I have had out of battery slamfires in Garands with Federal Primers . That particular lot of federal primers was too sensitive for the ignition system of a Garand. I have met other shooters who had out of battery slamfires with Federal primers in their Garands, one who also blew the back of the receiver heel off.
All mechanisms with free floating firing pins are susceptible to slamfires. All of them because the firing pin rebounds off the primer at some point in the feed cycle. Garands, M1a’s, M1 carbines, Mini 14’s all have the same basic mechanism but, by design, this mechanism is susceptible to both inbattery and out of battery slamfires because the firing pin is never really totally restrained. At best it is retracted during cam down, but the retraction is not positive because the receiver bridge was primarily designed to retract the firing pin during extraction, nor is the firing pin fully retracted, there is always some bit of firing pin sticking out of the bolt face. These mechanisms require a less sensitive primer because the impact energy of a free floating firing pin will ignite a sensitive primer.
The problem is, you can buy primers that are advertized as less sensitive, the “mil spec” primers, but you cannot visually tell if the primers meet spec. Primers vary in sensitivity based on a number of factors: cup hardness, primer composition, and I found reading DTIC reports, that the amount of primer compound in the cup changes primer sensitivity. Less compound results in a less sensitive primer, which was counterintuitive .

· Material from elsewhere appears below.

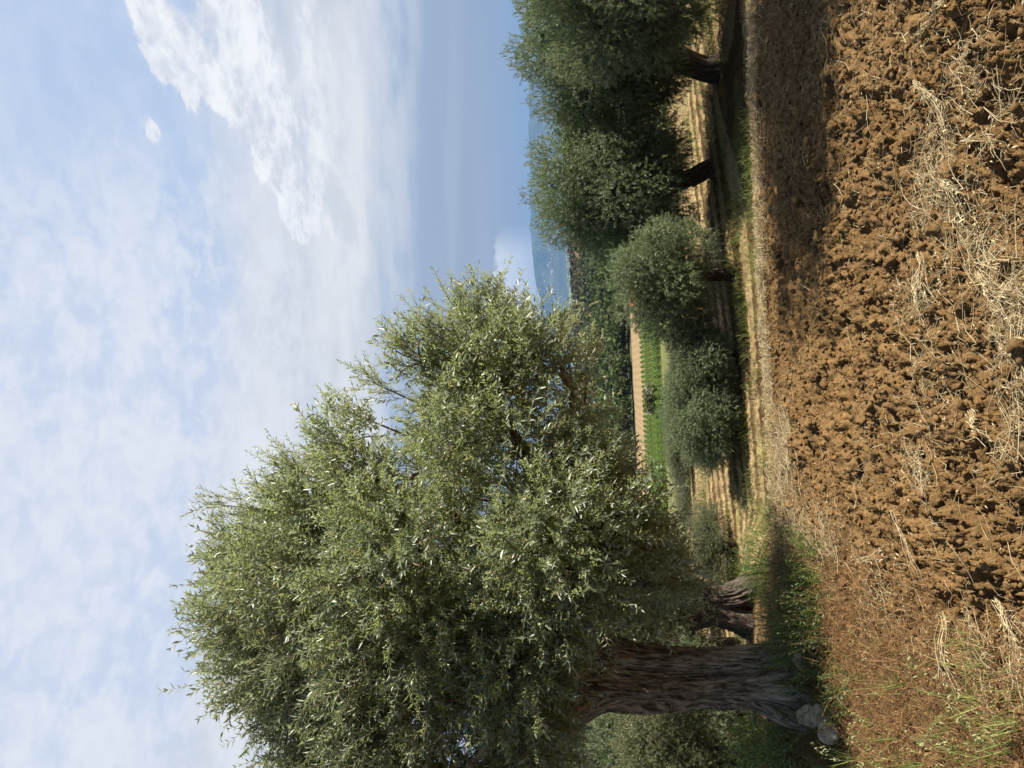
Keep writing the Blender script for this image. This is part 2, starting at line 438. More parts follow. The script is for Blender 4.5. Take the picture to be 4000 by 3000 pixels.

The primary issue I have is Quality Control at the manufacturer. There is no overarching regulatory body in ammunition manufacture. SAAMI is a voluntary industry organization and all it does is publish specs, (specifications that ensure that no one’s product fails!) and the adherence is voluntary . Without an independent body with enforcement authority there is no reason to assume that ammunition manufacturers are going to be honest. Everyone knows that Corporations are in it for the profit and only for the profit. As we have seen, Corporations are amoral in the pursuit of profit, if they make profit and someone dies, or the world crashes, too bad for the person or the world. There is no reason to assume that they don’t ship primer lots that fail sensitivity tests, that is, are too sensitive, because no one out there has primer impact testing equipment, and if your gun destructively slamfires with your reloads, you can’t prove that the primer was at fault. It is a win, win for the corporation because they don’t lose profit rejecting nonconforming product and won’t be sued.
Given all the reports people post of dud primers, it really makes me wonder, how many lots of primers are actually too sensitive? Folks with bolt rifles and revolvers are not going to notice because a too sensitive primer will go bang just like any regular primer, it is only when you stuff these things in semi autos will anything funny happen, and then, how do you know it was the primer?